Despite a decidedly downbeat tone emerging on the ASX this week with the S&P/ASX 200 (Index: ^AXJO) (ASX: XJO) having lost around 4.5% so far by the close of trade on Thursday, US markets continue to flirt with record highs.
US stock have posted an enviable run which has seen the S&P 500 rally 93.5% over the past five years. Such a powerful bull run does beg the question of how much further the market can run and if it could be time for investors to start thinking about the possibilities of a correction on US markets.
It's not simply that a multi-year bull market could be getting long in the tooth – it would be fine if the rally appeared justified – but weak economic data makes the rally questionable.
In May, some economists sharply lowered their estimates for US growth after the release of a range of downbeat economic data including falling US Factory output, weak industrial output, a decline in consumer confidence and perhaps most alarming of all a 0.7% contraction in GDP in the first quarter of 2015.

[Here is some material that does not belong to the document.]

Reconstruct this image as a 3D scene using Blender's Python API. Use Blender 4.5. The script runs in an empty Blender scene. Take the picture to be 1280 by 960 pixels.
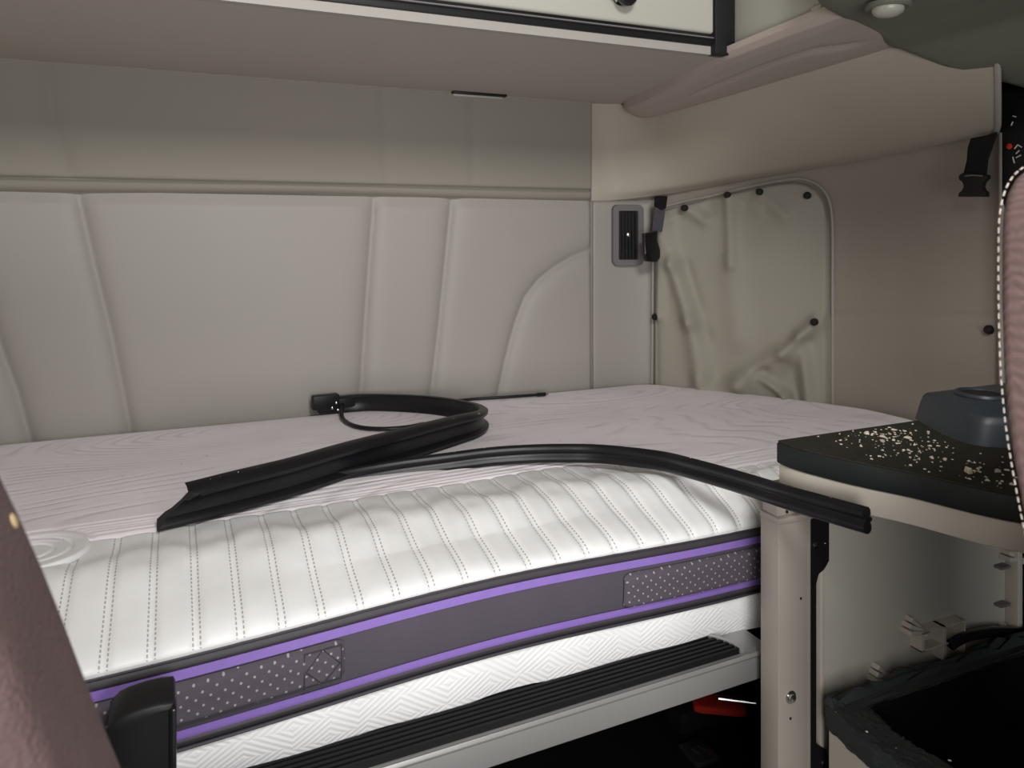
import bpy, bmesh, math, random
import numpy as np
from mathutils import Vector, Matrix
random.seed(7); rng = np.random.RandomState(7)
C = bpy.context.scene.collection
EYE = 1.25; F = 962.0; HY = 285.0
A = math.radians(23.7); SA, CA = math.sin(A), math.cos(A)

# ---------- measuring helpers: a sight line meets a real plane ----------
def ray(px): r = (px-640)/F; return (CA*r+SA, CA-SA*r)
def on_z(px, py, z): d = F*z/(HY-py); a, b = ray(px); return Vector((a*d, b*d, z+EYE))
def on_y(px, py, Y): a, b = ray(px); d = Y/b; return Vector((a*d, Y, (HY-py)/F*d+EYE))
def on_x(px, py, X): a, b = ray(px); d = X/a; return Vector((X, b*d, (HY-py)/F*d+EYE))
def at_d(px, py, d): a, b = ray(px); return Vector((a*d, b*d, (HY-py)/F*d+EYE))

# ---------- materials ----------
def new_mat(name):
    m = bpy.data.materials.new(name); m.use_nodes = True
    nt = m.node_tree; b = nt.nodes['Principled BSDF']; return m, nt, b
def N(nt, t, **kw):
    n = nt.nodes.new(t)
    for k, v in kw.items():
        if k.startswith('i_'):
            key = k[2:]; key = int(key) if key.isdigit() else key
            n.inputs[key].default_value = v
        else: setattr(n, k, v)
    return n
def math_n(nt, op, a, b=None, c=None):
    n = nt.nodes.new('ShaderNodeMath'); n.operation = op
    for i, v in enumerate((a, b, c)):
        if v is None: continue
        if isinstance(v, (int, float)): n.inputs[i].default_value = v
        else: nt.links.new(v, n.inputs[i])
    return n.outputs[0]
def mix(nt, fac, a, b):
    n = nt.nodes.new('ShaderNodeMix'); n.data_type = 'RGBA'
    for i, v in ((0, fac), (6, a), (7, b)):
        if isinstance(v, (int, float)): n.inputs[i].default_value = v
        elif isinstance(v, (tuple, list)): n.inputs[i].default_value = (*v[:3], 1)
        else: nt.links.new(v, n.inputs[i])
    return n.outputs[2]
def bump(nt, b, h, strength, dist=.002):
    n = nt.nodes.new('ShaderNodeBump'); n.inputs['Strength'].default_value = strength
    n.inputs['Distance'].default_value = dist
    nt.links.new(h, n.inputs['Height']); nt.links.new(n.outputs[0], b.inputs['Normal']); return n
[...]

For Australian investors who have increased their portfolio's exposure to US exposed stocks the weak economic data coupled with the length of the rally points to reasons for caution.
There is another factor which could be a major reason to consider selling your US-exposure too.
Arguably, the exchange rate shift has largely run its course. Investors who positioned their portfolios early for the eventual shift from the historic high Australian-US dollar exchange rate have done very well thanks to the recent AUD weakness.
The Aussie dollar is now buying US 76 cents which has brought it back closer to its long-term average. In total the currency has lost 17% in the past 12 months which has provided a great tailwind for shareholders in stocks such as CSL Limited (ASX: CSL), Brambles Limited (ASX: BXB) and ResMed Inc (CHESS) (ASX: RMD) which have jumped 28.5%, 17% and 42% respectively.
With the exchange rate now somewhat closer to its long-run historic average much of this benefit is arguably priced into stocks. It could be time for active investors to consider if there are better opportunities elsewhere.